# [What is asked]
Give all the lines below again, exactly, with no pictures.

# [Information provided]
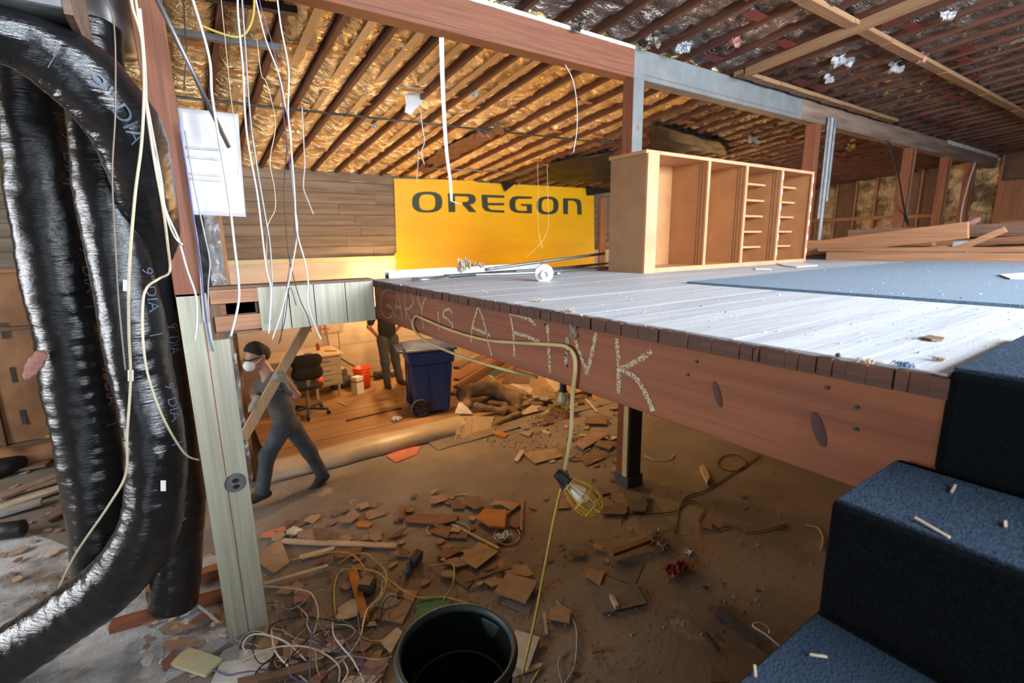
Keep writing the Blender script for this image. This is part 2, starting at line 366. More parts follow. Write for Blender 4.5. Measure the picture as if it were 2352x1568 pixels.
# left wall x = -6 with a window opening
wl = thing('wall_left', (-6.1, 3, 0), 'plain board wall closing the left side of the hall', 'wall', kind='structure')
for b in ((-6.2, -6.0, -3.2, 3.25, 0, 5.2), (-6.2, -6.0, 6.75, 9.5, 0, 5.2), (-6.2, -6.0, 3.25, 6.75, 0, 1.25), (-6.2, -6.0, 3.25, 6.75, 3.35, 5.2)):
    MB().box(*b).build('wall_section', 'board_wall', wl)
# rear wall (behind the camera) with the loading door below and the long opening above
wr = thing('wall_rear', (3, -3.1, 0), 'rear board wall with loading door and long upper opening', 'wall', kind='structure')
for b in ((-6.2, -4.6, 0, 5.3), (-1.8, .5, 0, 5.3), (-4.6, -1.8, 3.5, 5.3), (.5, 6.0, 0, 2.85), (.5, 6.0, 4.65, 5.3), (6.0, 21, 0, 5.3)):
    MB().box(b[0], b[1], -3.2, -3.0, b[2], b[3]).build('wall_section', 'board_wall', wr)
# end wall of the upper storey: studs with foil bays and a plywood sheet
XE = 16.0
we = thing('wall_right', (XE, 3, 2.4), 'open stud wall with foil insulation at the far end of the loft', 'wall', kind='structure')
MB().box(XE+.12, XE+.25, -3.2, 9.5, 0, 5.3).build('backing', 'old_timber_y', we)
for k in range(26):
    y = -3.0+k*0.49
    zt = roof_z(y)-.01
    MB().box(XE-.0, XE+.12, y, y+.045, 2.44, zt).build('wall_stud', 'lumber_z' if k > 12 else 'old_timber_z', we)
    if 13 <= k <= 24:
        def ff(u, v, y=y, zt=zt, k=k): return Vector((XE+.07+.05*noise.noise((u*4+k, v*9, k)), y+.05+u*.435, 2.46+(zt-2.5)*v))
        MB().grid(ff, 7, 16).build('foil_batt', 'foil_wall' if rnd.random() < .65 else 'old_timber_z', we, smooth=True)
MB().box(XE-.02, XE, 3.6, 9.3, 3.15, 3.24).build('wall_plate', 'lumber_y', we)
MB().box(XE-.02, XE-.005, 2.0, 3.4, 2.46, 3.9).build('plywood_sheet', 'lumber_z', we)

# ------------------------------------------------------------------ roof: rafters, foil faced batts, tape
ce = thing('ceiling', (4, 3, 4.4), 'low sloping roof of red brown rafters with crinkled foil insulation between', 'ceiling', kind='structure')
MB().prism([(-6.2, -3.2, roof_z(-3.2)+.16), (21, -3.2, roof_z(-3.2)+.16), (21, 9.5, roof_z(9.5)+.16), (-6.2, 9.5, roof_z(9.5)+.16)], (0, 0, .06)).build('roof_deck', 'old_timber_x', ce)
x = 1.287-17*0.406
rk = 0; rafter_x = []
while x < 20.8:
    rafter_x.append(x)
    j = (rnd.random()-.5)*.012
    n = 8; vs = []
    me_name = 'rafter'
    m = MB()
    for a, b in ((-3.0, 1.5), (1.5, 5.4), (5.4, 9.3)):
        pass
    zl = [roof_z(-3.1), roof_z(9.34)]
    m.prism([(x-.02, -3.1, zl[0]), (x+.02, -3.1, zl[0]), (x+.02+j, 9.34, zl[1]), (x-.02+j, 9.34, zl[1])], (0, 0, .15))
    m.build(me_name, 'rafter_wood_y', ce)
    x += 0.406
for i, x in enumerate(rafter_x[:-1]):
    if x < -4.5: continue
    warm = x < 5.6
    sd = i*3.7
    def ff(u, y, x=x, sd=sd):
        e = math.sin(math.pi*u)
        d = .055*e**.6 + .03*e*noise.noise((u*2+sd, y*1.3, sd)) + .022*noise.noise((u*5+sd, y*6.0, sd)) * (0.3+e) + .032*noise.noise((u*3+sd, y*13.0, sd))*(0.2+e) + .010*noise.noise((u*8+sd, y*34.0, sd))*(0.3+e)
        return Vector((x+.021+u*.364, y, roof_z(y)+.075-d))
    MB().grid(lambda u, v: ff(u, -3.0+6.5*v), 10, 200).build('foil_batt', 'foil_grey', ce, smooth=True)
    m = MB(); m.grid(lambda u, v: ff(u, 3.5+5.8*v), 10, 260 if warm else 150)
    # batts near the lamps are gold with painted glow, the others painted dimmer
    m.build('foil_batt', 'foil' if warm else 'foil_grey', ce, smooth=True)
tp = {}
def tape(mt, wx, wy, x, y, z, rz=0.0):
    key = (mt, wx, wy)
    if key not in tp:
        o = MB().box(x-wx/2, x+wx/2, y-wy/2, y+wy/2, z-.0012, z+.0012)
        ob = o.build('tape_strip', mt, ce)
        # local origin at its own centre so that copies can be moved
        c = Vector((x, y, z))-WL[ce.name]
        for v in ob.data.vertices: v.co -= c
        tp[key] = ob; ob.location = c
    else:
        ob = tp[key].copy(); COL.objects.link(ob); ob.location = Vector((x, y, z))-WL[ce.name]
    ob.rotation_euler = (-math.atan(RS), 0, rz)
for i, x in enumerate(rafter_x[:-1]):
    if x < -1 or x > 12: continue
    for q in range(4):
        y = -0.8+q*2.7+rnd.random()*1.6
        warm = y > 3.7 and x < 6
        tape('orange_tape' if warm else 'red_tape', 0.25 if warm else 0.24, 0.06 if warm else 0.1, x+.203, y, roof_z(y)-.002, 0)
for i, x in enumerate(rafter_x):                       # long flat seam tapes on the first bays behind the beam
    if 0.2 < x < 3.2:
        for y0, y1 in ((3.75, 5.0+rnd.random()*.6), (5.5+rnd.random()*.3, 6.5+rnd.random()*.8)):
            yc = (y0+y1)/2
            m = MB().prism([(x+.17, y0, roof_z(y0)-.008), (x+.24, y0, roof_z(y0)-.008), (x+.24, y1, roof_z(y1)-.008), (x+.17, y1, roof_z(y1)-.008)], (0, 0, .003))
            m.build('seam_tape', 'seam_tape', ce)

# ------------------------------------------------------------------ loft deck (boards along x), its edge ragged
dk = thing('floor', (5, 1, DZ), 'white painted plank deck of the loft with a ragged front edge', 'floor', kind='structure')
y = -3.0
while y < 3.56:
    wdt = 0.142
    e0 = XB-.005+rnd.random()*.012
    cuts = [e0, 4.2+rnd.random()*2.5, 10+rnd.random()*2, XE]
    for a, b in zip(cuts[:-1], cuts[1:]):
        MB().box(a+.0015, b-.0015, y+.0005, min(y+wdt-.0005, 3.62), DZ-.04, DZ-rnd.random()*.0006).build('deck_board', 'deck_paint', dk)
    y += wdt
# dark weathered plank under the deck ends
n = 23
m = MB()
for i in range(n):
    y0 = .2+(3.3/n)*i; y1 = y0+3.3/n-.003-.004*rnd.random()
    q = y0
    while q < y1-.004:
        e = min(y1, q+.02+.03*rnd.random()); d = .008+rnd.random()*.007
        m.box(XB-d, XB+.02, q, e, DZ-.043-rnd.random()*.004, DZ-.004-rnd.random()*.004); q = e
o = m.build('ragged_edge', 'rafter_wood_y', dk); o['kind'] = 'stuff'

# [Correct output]
Keep writing the Blender script for this image. This is part 2, starting at line 366. More parts follow. Write for Blender 4.5. Measure the picture as if it were 2352x1568 pixels.
# left wall x = -6 with a window opening
wl = thing('wall_left', (-6.1, 3, 0), 'plain board wall closing the left side of the hall', 'wall', kind='structure')
for b in ((-6.2, -6.0, -3.2, 3.25, 0, 5.2), (-6.2, -6.0, 6.75, 9.5, 0, 5.2), (-6.2, -6.0, 3.25, 6.75, 0, 1.25), (-6.2, -6.0, 3.25, 6.75, 3.35, 5.2)):
    MB().box(*b).build('wall_section', 'board_wall', wl)
# rear wall (behind the camera) with the loading door below and the long opening above
wr = thing('wall_rear', (3, -3.1, 0), 'rear board wall with loading door and long upper opening', 'wall', kind='structure')
for b in ((-6.2, -4.6, 0, 5.3), (-1.8, .5, 0, 5.3), (-4.6, -1.8, 3.5, 5.3), (.5, 6.0, 0, 2.85), (.5, 6.0, 4.65, 5.3), (6.0, 21, 0, 5.3)):
    MB().box(b[0], b[1], -3.2, -3.0, b[2], b[3]).build('wall_section', 'board_wall', wr)
# end wall of the upper storey: studs with foil bays and a plywood sheet
XE = 16.0
we = thing('wall_right', (XE, 3, 2.4), 'open stud wall with foil insulation at the far end of the loft', 'wall', kind='structure')
MB().box(XE+.12, XE+.25, -3.2, 9.5, 0, 5.3).build('backing', 'old_timber_y', we)
for k in range(26):
    y = -3.0+k*0.49
    zt = roof_z(y)-.01
    MB().box(XE-.0, XE+.12, y, y+.045, 2.44, zt).build('wall_stud', 'lumber_z' if k > 12 else 'old_timber_z', we)
    if 13 <= k <= 24:
        def ff(u, v, y=y, zt=zt, k=k): return Vector((XE+.07+.05*noise.noise((u*4+k, v*9, k)), y+.05+u*.435, 2.46+(zt-2.5)*v))
        MB().grid(ff, 7, 16).build('foil_batt', 'foil_wall' if rnd.random() < .65 else 'old_timber_z', we, smooth=True)
MB().box(XE-.02, XE, 3.6, 9.3, 3.15, 3.24).build('wall_plate', 'lumber_y', we)
MB().box(XE-.02, XE-.005, 2.0, 3.4, 2.46, 3.9).build('plywood_sheet', 'lumber_z', we)

# ------------------------------------------------------------------ roof: rafters, foil faced batts, tape
ce = thing('ceiling', (4, 3, 4.4), 'low sloping roof of red brown rafters with crinkled foil insulation between', 'ceiling', kind='structure')
MB().prism([(-6.2, -3.2, roof_z(-3.2)+.16), (21, -3.2, roof_z(-3.2)+.16), (21, 9.5, roof_z(9.5)+.16), (-6.2, 9.5, roof_z(9.5)+.16)], (0, 0, .06)).build('roof_deck', 'old_timber_x', ce)
x = 1.287-17*0.406
rk = 0; rafter_x = []
while x < 20.8:
    rafter_x.append(x)
    j = (rnd.random()-.5)*.012
    n = 8; vs = []
    me_name = 'rafter'
    m = MB()
    for a, b in ((-3.0, 1.5), (1.5, 5.4), (5.4, 9.3)):
        pass
    zl = [roof_z(-3.1), roof_z(9.34)]
    m.prism([(x-.02, -3.1, zl[0]), (x+.02, -3.1, zl[0]), (x+.02+j, 9.34, zl[1]), (x-.02+j, 9.34, zl[1])], (0, 0, .15))
    m.build(me_name, 'rafter_wood_y', ce)
    x += 0.406
for i, x in enumerate(rafter_x[:-1]):
    if x < -4.5: continue
    warm = x < 5.6
    sd = i*3.7
    def ff(u, y, x=x, sd=sd):
        e = math.sin(math.pi*u)
        d = .055*e**.6 + .03*e*noise.noise((u*2+sd, y*1.3, sd)) + .022*noise.noise((u*5+sd, y*6.0, sd)) * (0.3+e) + .032*noise.noise((u*3+sd, y*13.0, sd))*(0.2+e) + .010*noise.noise((u*8+sd, y*34.0, sd))*(0.3+e)
        return Vector((x+.021+u*.364, y, roof_z(y)+.075-d))
    MB().grid(lambda u, v: ff(u, -3.0+6.5*v), 10, 200).build('foil_batt', 'foil_grey', ce, smooth=True)
    m = MB(); m.grid(lambda u, v: ff(u, 3.5+5.8*v), 10, 260 if warm else 150)
    # batts near the lamps are gold with painted glow, the others painted dimmer
    m.build('foil_batt', 'foil' if warm else 'foil_grey', ce, smooth=True)
tp = {}
def tape(mt, wx, wy, x, y, z, rz=0.0):
    key = (mt, wx, wy)
    if key not in tp:
        o = MB().box(x-wx/2, x+wx/2, y-wy/2, y+wy/2, z-.0012, z+.0012)
        ob = o.build('tape_strip', mt, ce)
        # local origin at its own centre so that copies can be moved
        c = Vector((x, y, z))-WL[ce.name]
        for v in ob.data.vertices: v.co -= c
        tp[key] = ob; ob.location = c
    else:
        ob = tp[key].copy(); COL.objects.link(ob); ob.location = Vector((x, y, z))-WL[ce.name]
    ob.rotation_euler = (-math.atan(RS), 0, rz)
for i, x in enumerate(rafter_x[:-1]):
    if x < -1 or x > 12: continue
    for q in range(4):
        y = -0.8+q*2.7+rnd.random()*1.6
        warm = y > 3.7 and x < 6
        tape('orange_tape' if warm else 'red_tape', 0.25 if warm else 0.24, 0.06 if warm else 0.1, x+.203, y, roof_z(y)-.002, 0)
for i, x in enumerate(rafter_x):                       # long flat seam tapes on the first bays behind the beam
    if 0.2 < x < 3.2:
        for y0, y1 in ((3.75, 5.0+rnd.random()*.6), (5.5+rnd.random()*.3, 6.5+rnd.random()*.8)):
            yc = (y0+y1)/2
            m = MB().prism([(x+.17, y0, roof_z(y0)-.008), (x+.24, y0, roof_z(y0)-.008), (x+.24, y1, roof_z(y1)-.008), (x+.17, y1, roof_z(y1)-.008)], (0, 0, .003))
            m.build('seam_tape', 'seam_tape', ce)

# ------------------------------------------------------------------ loft deck (boards along x), its edge ragged
dk = thing('floor', (5, 1, DZ), 'white painted plank deck of the loft with a ragged front edge', 'floor', kind='structure')
y = -3.0
while y < 3.56:
    wdt = 0.142
    e0 = XB-.005+rnd.random()*.012
    cuts = [e0, 4.2+rnd.random()*2.5, 10+rnd.random()*2, XE]
    for a, b in zip(cuts[:-1], cuts[1:]):
        MB().box(a+.0015, b-.0015, y+.0005, min(y+wdt-.0005, 3.62), DZ-.04, DZ-rnd.random()*.0006).build('deck_board', 'deck_paint', dk)
    y += wdt
# dark weathered plank under the deck ends
n = 23
m = MB()
for i in range(n):
    y0 = .2+(3.3/n)*i; y1 = y0+3.3/n-.003-.004*rnd.random()
    q = y0
    while q < y1-.004:
        e = min(y1, q+.02+.03*rnd.random()); d = .008+rnd.random()*.007
        m.box(XB-d, XB+.02, q, e, DZ-.043-rnd.random()*.004, DZ-.004-rnd.random()*.004); q = e
o = m.build('ragged_edge', 'rafter_wood_y', dk); o['kind'] = 'stuff'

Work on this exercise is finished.